OPINION:
President Biden has called the $1.2 trillion Infrastructure Investment and Jobs Act a “monumental step” that will create millions of jobs. Like too much of what he says that claim is more than an exaggeration — it’s plainly false.
The country was once capable of epoch tasks — the transcontinental railroad, the Hoover Dam and the Eisenhower Interstate highway system, but now it seems more inclined to pad the welfare rolls than fix the roads.
Washington lacks a sense of proportion and purpose.
Last year, the American Society of Civil Engineers estimated the country’s investment deficit for improving roads, bridges, airports and the like at $2.7 trillion. The implied cost imposed by congestion, excessive travel time and other inefficiencies is $500 billion in lost GDP each year.

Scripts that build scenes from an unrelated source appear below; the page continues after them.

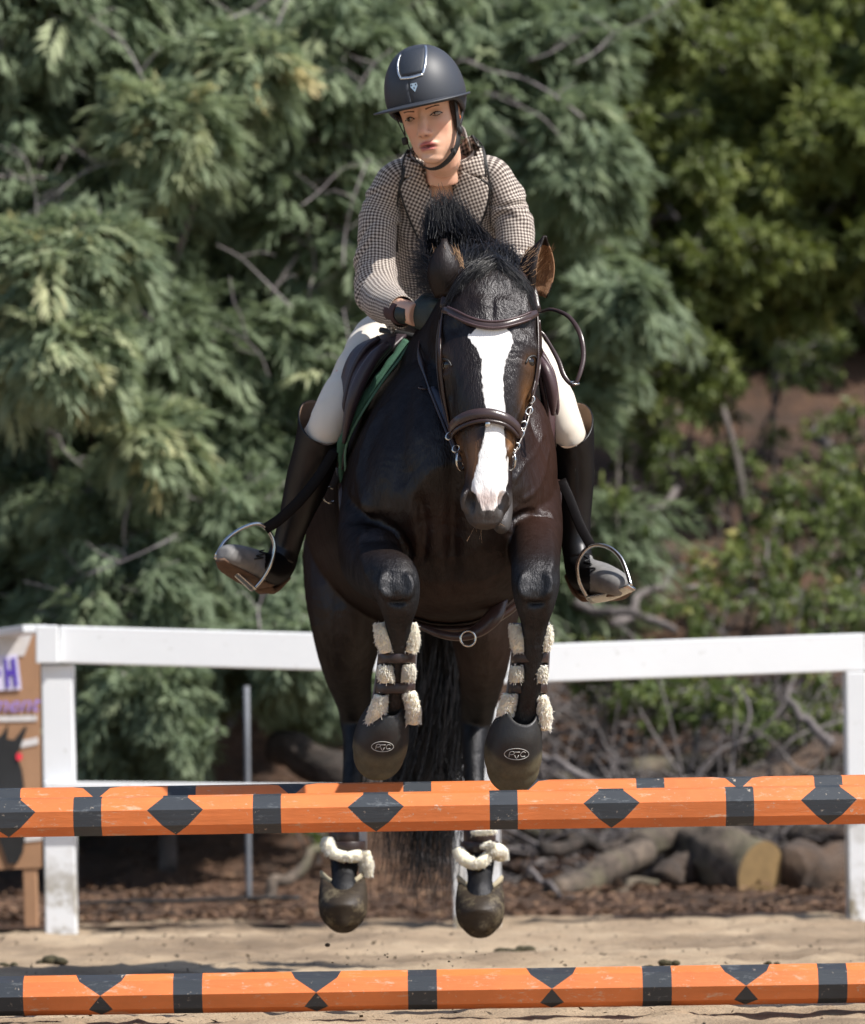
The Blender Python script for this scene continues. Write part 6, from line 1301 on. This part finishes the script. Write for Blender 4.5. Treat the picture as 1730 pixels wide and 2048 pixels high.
# jacket skirt hanging at the left hip
# cuffs and gloves
M_cuff = simple('plum_cuff', (.060, .028, .028), .8, var=.3, scale=80); M_glove = simple('dark_green_glove', (.014, .024, .023), .55, var=.6, scale=40, bump=.3, bscale=200)
for w0, dr, sgn in ((wl_, pl_, -1), (wr_, pr_, 1)):
    dn = dr.normalized(); fo = Vector((.75*-sgn, -.6, -.12)).normalized()
    G = Geo(); a0 = at(797 if sgn < 0 else 991, 622, 12.74); a1 = at(812 if sgn < 0 else 978, 627, 12.69); loft(G, [(a0, .036, .042), (a0.lerp(a1, .5), .034, .040), (a1, .031, .037)], 24, 3, cap=False, side=(0, 0, 1)); c_ = link('cuff', G.mesh('cuff'), M_cuff, PR); md = c_.modifiers.new('t', 'SOLIDIFY'); md.thickness = .004
    G = Geo(); hand(G, w0+dn*.012, dn, sgn, .004); loft(G, [(w0-dn*.030, .027, .030), (w0+dn*.02, .026, .036)], 16, 3, side=(0, 0, 1)); gm = remesh(G, .004, 3, .5, 'glove'); link('glove', gm, M_glove, PR)
G = Geo(); P = [at(778, 640, 12.86), at(786, 655, 12.85), at(781, 682, 12.86)]; rows = [[at(757, 628, 12.88), at(775, 632, 12.84), at(792, 636, 12.80)], [at(766, 642, 12.88), at(779, 648, 12.85), at(790, 654, 12.82)], [at(776, 660, 12.88), at(781, 664, 12.86), at(787, 666, 12.84)], [at(781, 682, 12.87), at(782, 682, 12.865), at(783, 682, 12.86)]]
grid_slab(G, rows, .003, Vector((0, -1, 0))); link('jacket_hem', G.mesh('jacket_hem'), M_tweed, JK)

# --- breeches
t = NT('breeches'); v = t.obj(); t.col(t.mix(t.noise(8, 4, .6, v), (.64, .575, .49), (.74, .68, .59))).set(Roughness=.75); t.b.inputs['Sheen Weight'].default_value = .2; t.bump(t.noise(500, 2, .5, v), .12, .001); M_bre = t.m
BP = Geo()
loft(BP, pl([(889, 705, 13.3, 86, 66), (889, 660, 13.29, 118, 86), (889, 620, 13.26, 112, 80), (889, 590, 13.24, 96, 70)]), 28, 4)
for L_ in (LEGL[:6], LEGR[:6]): loft(BP, pl([(x, y, d, w+4, h+4) for x, y, d, w, h in L_]), 26, 5, fn=wrinkle([(.5, .03, .03, 1), (.62, .03, -.03, 2), (.8, .02, .04, 3)]))
bm_ = remesh(BP, .009, 4, .5, 'breeches'); link('breeches', bm_, M_bre, PR)
# --- boots
t = NT('boot_leather'); v = t.obj(); t.col(t.mix(t.noise(12, 4, .6, v), (.004, .004, .0045), (.010, .0095, .010))).set(Roughness=.42); t.b.inputs['Specular IOR Level'].default_value = .25; t.bump(t.noise(220, 3, .5, v), .15, .001); softcoat(t, t.mix(t.noise(12, 4, .6, v), (.004, .004, .0045), (.010, .0095, .010)), .38, .035); M_boot = t.m
M_tan = simple('boot_lining', (.16, .10, .065), .7); M_sole = simple('boot_sole', (.10, .055, .032), .75, var=.4, scale=40, bump=.3)
t = NT('dusty_toe'); v = t.obj(); t.col(t.mix(t.noise(35, 5, .65, v), (.07, .07, .072), (.30, .29, .28))).set(Roughness=.6); M_toe = t.m
def boot(shaft, rim, foot, toe_x, lab, out):
    e = empty('boot', at(*shaft[0][:3])); e.parent = PR; e.matrix_parent_inverse = PR.matrix_world.inverted(); bpy.context.view_layer.update(); e['label'] = lab
    G = Geo(); st = pl(shaft); c0 = st[0][0]; k = shaft[0][2]/F
    def fn(v, tt, a, fr):
        p, s, u, t_ = fr; w = max(0, 1-tt/.22)
        # Spanish top: outer side rises, inner dips
        bk = max(-1, min(1, (v.y-p.y)/.06)); o = max(-1, min(1, (v.x-p.x)*out/.055)); v = v+Vector((0, 0, (.040*bk+.018*o)*w)); return p+(v-p)*(1+.02*noise.noise(Vector((v.x*20, v.y*20, v.z*12))))+Vector((0, 0, 0))
    loft(G, st, 40, 8, fn=fn, cap=False); me = G.mesh('shaft'); o = link('shaft', me, [M_boot, M_tan], e); md = o.modifiers.new('t', 'SOLIDIFY'); md.thickness = .004; md.offset = -1; md.material_offset = 1; md.material_offset_rim = 0
    G = Geo(); loft(G, pl(foot), 28, 6, side=(.5, .5, -.3) if False else (1, 0, 0), ex=2.3); fm = remesh(G, .005, 4, .5, 'foot'); fm.materials.append(M_boot); fm.materials.append(M_toe)
    for p in fm.polygons:
        x, y = pix(p.center)
        if (x < toe_x if out < 0 else x > toe_x): p.material_index = 1
    fo = link('foot', fm, None, e)
    return e, fo
bl_, fl_ = boot([(640, 846, 12.84, 44, 50), (638, 870, 12.85, 45, 50), (629, 915, 12.88, 46, 48), (614, 965, 12.92, 43, 44), (598, 1012, 12.95, 36, 38), (584, 1055, 12.98, 30, 33), (573, 1092, 13.0, 29, 33), (562, 1118, 13.0, 29, 36)], None,
     [(572, 1100, 13.01, 28, 32), (560, 1128, 13.0, 30, 34), (536, 1140, 12.94, 30, 34), (505, 1130, 12.87, 32, 32), (474, 1118, 12.80, 32, 28), (453, 1110, 12.76, 24, 22), (446, 1106, 12.745, 12, 12)], 530, 'tall black riding boot with the toe turned out left', -1)
br_, fr_ = boot([(1146, 852, 12.84, 41, 50), (1147, 875, 12.85, 41, 50), (1148, 915, 12.88, 41, 48), (1149, 965, 12.92, 39, 44), (1150, 1012, 12.94, 34, 38), (1151, 1055, 12.95, 30, 33), (1152, 1090, 12.95, 29, 33), (1157, 1120, 12.94, 29, 36)], None,
     [(1153, 1098, 12.95, 28, 32), (1160, 1135, 12.93, 30, 34), (1174, 1152, 12.88, 32, 36), (1198, 1156, 12.81, 34, 32), (1224, 1165, 12.74, 32, 27), (1242, 1172, 12.70, 24, 21), (1250, 1176, 12.685, 12, 12)], 1180, 'tall black riding boot with a dusty grey toe', 1)
for e, pts, hl_ in ((bl_, [(440, 1120, 12.74), (456, 1136, 12.77), (482, 1152, 12.82), (508, 1166, 12.88), (532, 1172, 12.94), (556, 1158, 13.0)], [(524, 1172, 12.94), (536, 1180, 12.97), (566, 1150, 13.02)]), (br_, [(1256, 1182, 12.69), (1236, 1192, 12.72), (1210, 1196, 12.78), (1184, 1194, 12.84), (1166, 1180, 12.9), (1152, 1156, 12.95)], [(1178, 1196, 12.86), (1160, 1180, 12.92), (1146, 1150, 12.97)])):
    G = Geo(); P = [at(*q) for q in pts]; strap(G, P, [Vector((0, -.35, -1))]*len(P), [.014, .026, .031, .030, .026, .022], .005, 5); link('sole', G.mesh('sole'), M_sole, e)
    G = Geo(); P = [at(*q) for q in hl_]; loft(G, [(p, .024, .010) for p in P], 14, 3, ex=3); link('heel', G.mesh('heel'), M_sole, e)
# laces
for e, pts in ((br_, [(1168, 1112), (1178, 1120), (1170, 1124), (1184, 1130), (1174, 1136), (1192, 1138), (1180, 1146)]), (bl_, [(528, 1100), (518, 1104), (530, 1108), (512, 1112), (526, 1116), (508, 1118)])):
    fm = (fr_ if e is br_ else fl_).data; tr = BVHTree.FromPolygons([v.co.copy() for v in fm.vertices], [tuple(p.vertices) for p in fm.polygons]); G = Geo(); P = []
    for x, y in pts: P.append(surf(x, y, .002, tr, 12.9)[0])
    loft(G, [(p, .0018, .0018) for p in P], 8, 4); link('laces', G.mesh('laces'), M_web, e)
G = Geo(); loft(G, [(at(560, 1130, 13.04), .004, .004), (at(572, 1140, 13.06), .004, .004), (at(582, 1128, 13.1), .003, .003)], 8, 3); link('spur', G.mesh('spur'), M_steel, bl_)
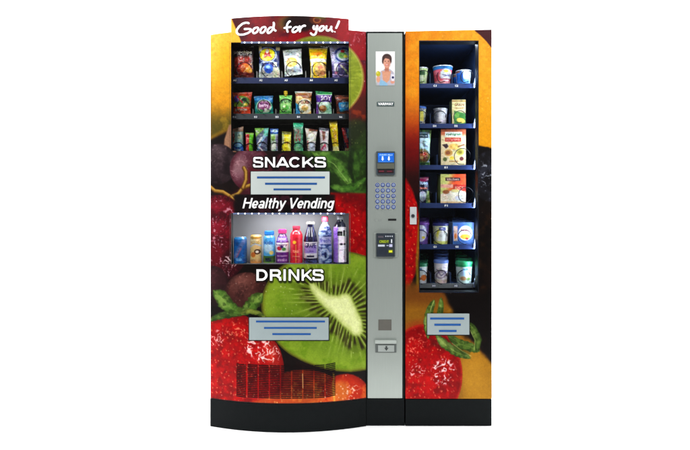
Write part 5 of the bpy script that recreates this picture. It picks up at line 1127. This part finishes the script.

Although the Biden administration borrowed to spend $1.9 trillion in a single year for the American Rescue Plan — much of that simply monetary payments to families that have juiced inflation — the bipartisan package will only add $550 billion in new money for infrastructure investments.
Granted Mr. Biden wanted to spend more and faced Republican opposition. He could have used reconciliation to accomplish most of his original goals but chose to keep his powder dry for the stillborn Build Back Better program.
Moody’s Analytics estimates the infrastructure package will boost labor productivity by 0.03% and GDP by $39 billion by 2031 and permanently add 75,000 new jobs.
A good deal of the money will be spent on fixing yesterday’s problems and creating new ones.
$7.5 billion is devoted to building out a national network of charging stations for electric vehicles. Along with tougher mileage standards, that should artificially accelerate the transition from gas-powered vehicles.
By pushing EVs on the road sooner than cost-efficient battery technology is ready, Americans will pay thousands of dollars more for new cars and trucks. Whether subsidized with tax credits or financed by motorists, those higher price tags represent resources that could be devoted to other, more-productive investments and more inflation.
EVs have many fewer components and battery technology is more advanced in China and Korea. The shift in sourcing and reliance on engineering abroad will substantially reduce the 873,000 employed making automobiles in the United States.
Americans will see new subway stations and some improvements in the reliability of transit but not to the degree needed. Like roads, pipelines and the electrical grid, transit construction is often more costly and less technologically advanced here than abroad.
It’s easy to blame unions — contract work rules and Davis-Bacon Act prevailing wage requirements add an estimated 20% to the cost of projects. However, that’s not enough to explain why a new subway station in New York City costs three times what it does in Paris or London. Or why the $66 billion devoted to intercity rail transportation is well too short to adequately modernize Amtrak’s Northeast Corridor, provide high-speed rail that rivals services abroad or solve other passenger rail issues around the country.
The infrastructure plan targets the most overburdened bridges that are choke points for the movement of goods — for example, the George Washington Bridge on I-95 and the Horace Wilkinson Bridge in Batton Rouge — but expanding these thoroughfares requires displacing commercial spaces and residents. And that puts a magnifying glass on the nation’s terribly abused permitting, zoning, environmental assessment and community engagement systems.
These have legitimate objectives but are often taken in sequence, they stretch approval processes that should take months into years. But by running up costs, those often limit the number of affordable improvements to a few essential facilities.
Gone are the days when federal highway planners could bulldoze through neighborhoods — often imposing disproportionate costs on working-class and poorer residents. However, safeguards tend to frivolously expand the scope of amenities — oversized platforms, redundant elevators, fancy landscaping, bike paths and the like. And because projects become so spaced out, many cities are unable to build permanent resident expertise in competent project management and design.
A suitable solution to addressing legitimate environmental and political concerns — and limit the tools available to outright obstructionists — would be to streamline the permitting processes.
Require that all above-mentioned processes be settled in a single forum and reviewed in a single court within one year. A federal agency and forum similar to the U.S. International Trade Commission, which has firm timetables, for example, to review intellectual property issues, could be established with the opportunity for a single appeal in a federal court.
We don’t need to run roughshod like autocratic China, but at the same time, we don’t need to run infrastructure projects like a Gilbert and Sullivan opera or our farcical universities. Otherwise, the nation simply can’t compete.
• Peter Morici is an economist, emeritus business professor at the University of Maryland, and national columnist.